原書房様からの頂き物。いつもありがとうございます。

背律

背律

冒頭に惹き付けられた。
ALSって言葉は知っていたが、こういう病気だったんだな。
自分の意識で動かせる随意筋のみが侵され、無意識に働く自律神経や五感は全く正常。
知性や意識が失われるというわけでもない。
痛みや苦しさからは逃れることは出来ないのに、それを発信する手段は奪われてしまうのだ。
たしかにこんな地獄は無いよね。

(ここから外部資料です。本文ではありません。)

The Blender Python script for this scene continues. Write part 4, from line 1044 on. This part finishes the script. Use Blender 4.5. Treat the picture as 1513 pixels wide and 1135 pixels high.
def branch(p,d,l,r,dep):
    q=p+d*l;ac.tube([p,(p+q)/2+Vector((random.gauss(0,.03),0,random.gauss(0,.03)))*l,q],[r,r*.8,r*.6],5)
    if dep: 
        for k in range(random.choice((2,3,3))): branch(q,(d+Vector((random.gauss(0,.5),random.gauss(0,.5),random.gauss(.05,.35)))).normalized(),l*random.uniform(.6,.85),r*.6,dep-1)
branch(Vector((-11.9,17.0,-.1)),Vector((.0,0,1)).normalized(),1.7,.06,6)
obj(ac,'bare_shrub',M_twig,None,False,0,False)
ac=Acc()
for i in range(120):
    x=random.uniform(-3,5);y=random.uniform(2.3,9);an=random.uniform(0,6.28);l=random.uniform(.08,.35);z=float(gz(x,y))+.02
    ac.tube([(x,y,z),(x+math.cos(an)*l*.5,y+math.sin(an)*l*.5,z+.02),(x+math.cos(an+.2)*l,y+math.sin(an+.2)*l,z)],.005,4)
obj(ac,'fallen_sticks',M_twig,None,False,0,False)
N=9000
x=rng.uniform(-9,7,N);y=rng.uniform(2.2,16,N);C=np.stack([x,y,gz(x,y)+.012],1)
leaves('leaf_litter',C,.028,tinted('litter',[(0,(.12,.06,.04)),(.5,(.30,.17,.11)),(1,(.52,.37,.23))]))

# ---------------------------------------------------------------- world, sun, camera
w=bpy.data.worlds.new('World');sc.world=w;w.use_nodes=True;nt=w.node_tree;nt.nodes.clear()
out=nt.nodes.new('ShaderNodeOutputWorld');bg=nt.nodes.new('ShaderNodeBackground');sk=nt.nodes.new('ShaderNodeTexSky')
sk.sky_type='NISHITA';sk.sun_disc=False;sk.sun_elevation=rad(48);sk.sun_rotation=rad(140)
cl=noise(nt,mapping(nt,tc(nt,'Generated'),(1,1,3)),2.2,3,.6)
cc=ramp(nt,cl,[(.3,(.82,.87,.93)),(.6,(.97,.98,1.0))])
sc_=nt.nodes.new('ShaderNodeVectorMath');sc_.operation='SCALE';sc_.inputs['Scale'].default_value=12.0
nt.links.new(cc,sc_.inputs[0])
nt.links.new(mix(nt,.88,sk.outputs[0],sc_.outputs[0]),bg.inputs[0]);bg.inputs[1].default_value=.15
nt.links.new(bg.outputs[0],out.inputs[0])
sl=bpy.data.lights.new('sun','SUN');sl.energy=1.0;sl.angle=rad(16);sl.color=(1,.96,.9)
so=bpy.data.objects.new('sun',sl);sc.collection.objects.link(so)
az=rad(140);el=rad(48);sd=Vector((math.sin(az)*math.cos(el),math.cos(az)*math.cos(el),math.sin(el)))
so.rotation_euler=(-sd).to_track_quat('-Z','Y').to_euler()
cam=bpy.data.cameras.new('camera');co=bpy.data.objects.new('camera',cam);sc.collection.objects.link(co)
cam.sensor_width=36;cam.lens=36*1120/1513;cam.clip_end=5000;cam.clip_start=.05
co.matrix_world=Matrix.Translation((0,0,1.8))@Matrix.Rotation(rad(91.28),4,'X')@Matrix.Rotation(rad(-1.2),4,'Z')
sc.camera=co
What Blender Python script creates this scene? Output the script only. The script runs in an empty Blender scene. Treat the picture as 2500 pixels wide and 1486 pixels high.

こりゃたしかに延命措置は絶対に取って欲しくはないわな。
 
では、この自分では意識的に何も動かすことの出来ない状況の中で、
いったいどうやって自分の意志を伝えることが出来るのか。
 
これこそ、紛れもなく不可能犯罪的ハウダニットである。
(犯罪ではないので、”的”を付けるしかないのだけど)
 
ミステリである事件が二つ発生し、そのいずれもにいかにも推理小説的な
(そういう懐かしさを感じさせる)トリックが使われてはいるのだけど、
本書のキモはやはり上記のハウダニットだろう。
 
それ故、この謎が最初に提示され、その解決はほぼ最後に置かれている。
(隠された動機の推測という趣向が最後と言えば最後かもしれないので)
 
意識の檻という恐怖に戦慄した作品。採点は6点。
 
ところで題名の意味って、何なんだろ? 本編では触れられなかったような。
尊厳死という命題の提示はあるけれど、二律背反というわけでもないしな。